Provide only the number of lines in the listing that contain the string "objects".

━━━━━━━━━━━━━━━━

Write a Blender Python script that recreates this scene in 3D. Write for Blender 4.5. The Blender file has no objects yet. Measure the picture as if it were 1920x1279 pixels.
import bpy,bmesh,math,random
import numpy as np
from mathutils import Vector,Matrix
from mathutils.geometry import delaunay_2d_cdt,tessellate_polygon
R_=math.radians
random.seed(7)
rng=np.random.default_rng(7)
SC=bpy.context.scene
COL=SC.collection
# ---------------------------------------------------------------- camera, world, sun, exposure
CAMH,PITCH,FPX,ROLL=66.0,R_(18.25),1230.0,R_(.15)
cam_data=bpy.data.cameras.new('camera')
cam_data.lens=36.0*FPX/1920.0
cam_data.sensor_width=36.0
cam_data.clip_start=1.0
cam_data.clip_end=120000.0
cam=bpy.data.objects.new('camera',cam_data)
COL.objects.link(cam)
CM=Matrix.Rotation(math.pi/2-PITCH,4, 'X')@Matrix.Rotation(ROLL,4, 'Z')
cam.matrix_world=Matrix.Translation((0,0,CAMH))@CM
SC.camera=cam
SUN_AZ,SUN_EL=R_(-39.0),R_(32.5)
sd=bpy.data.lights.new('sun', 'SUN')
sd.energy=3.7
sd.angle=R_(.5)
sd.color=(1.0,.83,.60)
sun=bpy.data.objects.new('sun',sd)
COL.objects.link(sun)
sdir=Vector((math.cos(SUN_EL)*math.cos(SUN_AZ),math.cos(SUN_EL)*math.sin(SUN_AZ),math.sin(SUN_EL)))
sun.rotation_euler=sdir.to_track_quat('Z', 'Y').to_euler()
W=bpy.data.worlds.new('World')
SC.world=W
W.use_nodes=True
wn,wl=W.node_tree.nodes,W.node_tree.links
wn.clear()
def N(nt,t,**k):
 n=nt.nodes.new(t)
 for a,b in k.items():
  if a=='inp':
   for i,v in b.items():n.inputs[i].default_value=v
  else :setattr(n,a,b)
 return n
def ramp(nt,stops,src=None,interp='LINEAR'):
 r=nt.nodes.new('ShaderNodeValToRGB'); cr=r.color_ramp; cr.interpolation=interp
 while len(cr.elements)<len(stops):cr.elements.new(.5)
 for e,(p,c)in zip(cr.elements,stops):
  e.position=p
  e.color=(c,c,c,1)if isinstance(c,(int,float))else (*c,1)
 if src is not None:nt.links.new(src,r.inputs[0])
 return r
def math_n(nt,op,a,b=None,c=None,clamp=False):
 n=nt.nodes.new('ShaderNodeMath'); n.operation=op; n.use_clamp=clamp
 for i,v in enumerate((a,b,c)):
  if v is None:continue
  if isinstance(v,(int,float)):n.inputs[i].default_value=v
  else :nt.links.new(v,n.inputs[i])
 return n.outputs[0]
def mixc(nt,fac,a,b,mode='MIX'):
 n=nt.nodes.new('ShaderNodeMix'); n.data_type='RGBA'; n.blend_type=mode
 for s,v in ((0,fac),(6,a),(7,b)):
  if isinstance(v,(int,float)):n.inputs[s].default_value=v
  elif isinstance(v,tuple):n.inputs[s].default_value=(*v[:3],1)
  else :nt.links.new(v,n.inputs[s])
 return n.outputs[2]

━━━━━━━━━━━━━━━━

§ **Exercise result**
5